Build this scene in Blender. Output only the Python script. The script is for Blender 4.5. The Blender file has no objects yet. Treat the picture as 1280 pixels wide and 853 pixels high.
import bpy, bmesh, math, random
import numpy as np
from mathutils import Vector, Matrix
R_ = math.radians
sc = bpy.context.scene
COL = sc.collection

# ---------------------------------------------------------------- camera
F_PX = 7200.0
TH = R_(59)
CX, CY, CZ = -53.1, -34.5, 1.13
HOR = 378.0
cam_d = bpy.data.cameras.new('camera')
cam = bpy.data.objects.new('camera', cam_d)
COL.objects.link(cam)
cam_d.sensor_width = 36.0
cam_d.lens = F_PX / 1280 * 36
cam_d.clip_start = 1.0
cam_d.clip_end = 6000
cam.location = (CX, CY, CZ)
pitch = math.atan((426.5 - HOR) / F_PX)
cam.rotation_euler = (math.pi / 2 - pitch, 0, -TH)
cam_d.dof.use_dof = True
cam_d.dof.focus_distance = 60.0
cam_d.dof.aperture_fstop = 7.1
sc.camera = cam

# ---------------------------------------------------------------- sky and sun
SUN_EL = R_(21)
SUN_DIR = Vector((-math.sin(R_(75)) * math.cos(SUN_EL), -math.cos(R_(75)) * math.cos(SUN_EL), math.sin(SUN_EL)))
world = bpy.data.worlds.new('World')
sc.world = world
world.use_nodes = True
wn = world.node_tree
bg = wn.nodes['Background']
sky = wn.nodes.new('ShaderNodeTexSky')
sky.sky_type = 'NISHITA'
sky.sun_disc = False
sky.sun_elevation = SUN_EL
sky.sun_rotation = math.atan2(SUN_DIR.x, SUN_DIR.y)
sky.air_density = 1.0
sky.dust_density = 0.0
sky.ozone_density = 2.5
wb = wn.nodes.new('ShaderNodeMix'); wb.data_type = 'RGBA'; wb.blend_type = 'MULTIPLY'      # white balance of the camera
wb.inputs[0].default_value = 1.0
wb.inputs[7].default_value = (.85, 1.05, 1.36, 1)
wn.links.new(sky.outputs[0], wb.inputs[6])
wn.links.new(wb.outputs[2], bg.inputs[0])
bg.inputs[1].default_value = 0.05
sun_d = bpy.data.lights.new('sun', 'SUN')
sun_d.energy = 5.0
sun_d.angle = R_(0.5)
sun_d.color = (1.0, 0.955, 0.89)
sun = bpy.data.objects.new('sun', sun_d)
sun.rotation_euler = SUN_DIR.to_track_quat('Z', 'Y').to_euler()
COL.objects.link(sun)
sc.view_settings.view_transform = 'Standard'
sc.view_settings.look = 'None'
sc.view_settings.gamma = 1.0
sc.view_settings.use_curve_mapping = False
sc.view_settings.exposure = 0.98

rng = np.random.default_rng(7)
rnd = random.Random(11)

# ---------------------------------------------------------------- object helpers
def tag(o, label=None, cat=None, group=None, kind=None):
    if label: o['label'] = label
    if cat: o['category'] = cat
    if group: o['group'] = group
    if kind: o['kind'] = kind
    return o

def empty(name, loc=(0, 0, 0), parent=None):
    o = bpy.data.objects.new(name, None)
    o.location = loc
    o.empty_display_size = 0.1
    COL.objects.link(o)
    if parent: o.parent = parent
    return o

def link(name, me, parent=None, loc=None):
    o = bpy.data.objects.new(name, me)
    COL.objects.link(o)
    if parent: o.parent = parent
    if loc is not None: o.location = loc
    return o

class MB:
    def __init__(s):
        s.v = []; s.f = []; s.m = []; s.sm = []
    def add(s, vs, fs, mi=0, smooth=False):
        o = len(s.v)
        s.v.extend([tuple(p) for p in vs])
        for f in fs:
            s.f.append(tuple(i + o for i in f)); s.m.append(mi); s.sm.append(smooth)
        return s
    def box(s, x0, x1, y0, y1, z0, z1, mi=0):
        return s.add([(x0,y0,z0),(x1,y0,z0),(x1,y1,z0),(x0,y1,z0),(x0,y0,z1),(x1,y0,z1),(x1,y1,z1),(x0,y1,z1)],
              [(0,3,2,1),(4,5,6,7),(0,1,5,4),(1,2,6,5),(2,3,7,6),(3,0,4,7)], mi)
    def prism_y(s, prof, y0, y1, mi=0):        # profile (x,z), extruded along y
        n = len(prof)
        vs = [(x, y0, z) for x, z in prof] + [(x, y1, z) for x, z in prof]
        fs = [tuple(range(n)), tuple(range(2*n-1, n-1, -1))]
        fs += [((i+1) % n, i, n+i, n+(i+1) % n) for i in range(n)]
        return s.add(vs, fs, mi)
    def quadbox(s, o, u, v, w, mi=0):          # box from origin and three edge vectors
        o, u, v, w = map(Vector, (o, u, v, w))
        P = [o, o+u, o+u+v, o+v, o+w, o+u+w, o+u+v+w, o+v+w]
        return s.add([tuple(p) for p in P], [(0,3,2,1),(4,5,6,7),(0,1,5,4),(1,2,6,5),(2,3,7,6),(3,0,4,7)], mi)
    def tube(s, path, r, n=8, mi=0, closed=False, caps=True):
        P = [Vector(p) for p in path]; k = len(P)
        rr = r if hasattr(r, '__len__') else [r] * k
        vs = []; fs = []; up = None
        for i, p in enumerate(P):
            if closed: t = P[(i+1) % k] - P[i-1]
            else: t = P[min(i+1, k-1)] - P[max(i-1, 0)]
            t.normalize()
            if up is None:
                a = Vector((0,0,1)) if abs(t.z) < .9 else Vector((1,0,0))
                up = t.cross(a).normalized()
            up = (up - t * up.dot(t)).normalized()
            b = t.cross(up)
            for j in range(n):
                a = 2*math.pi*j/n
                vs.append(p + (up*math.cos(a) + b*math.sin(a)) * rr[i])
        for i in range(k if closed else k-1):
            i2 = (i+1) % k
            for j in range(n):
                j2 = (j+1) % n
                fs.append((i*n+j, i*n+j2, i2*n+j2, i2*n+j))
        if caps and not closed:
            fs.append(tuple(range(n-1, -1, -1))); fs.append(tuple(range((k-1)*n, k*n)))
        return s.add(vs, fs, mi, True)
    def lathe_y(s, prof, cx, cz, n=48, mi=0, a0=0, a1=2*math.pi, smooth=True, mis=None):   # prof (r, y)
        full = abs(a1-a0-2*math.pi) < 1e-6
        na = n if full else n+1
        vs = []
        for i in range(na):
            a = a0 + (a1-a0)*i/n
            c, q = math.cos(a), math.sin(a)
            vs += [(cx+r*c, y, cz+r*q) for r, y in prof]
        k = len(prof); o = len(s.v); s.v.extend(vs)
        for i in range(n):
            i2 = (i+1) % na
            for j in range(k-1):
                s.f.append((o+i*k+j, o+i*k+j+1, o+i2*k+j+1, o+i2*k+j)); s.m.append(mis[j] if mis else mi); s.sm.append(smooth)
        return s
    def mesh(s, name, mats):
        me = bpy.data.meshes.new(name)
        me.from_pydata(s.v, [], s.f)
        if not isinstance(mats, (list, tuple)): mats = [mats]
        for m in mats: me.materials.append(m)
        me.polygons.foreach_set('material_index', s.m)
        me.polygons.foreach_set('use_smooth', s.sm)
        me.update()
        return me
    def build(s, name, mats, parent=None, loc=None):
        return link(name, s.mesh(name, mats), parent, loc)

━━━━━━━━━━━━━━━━

— STATED PROBLEM —
All lines from the beginning of the material above through the one with "COL = sc.collection" need to be returned exactly; please return those and only those.

— SOLUTION TO THIS EXERCISE —
Build this scene in Blender. Output only the Python script. The script is for Blender 4.5. The Blender file has no objects yet. Treat the picture as 1280 pixels wide and 853 pixels high.
import bpy, bmesh, math, random
import numpy as np
from mathutils import Vector, Matrix
R_ = math.radians
sc = bpy.context.scene
COL = sc.collection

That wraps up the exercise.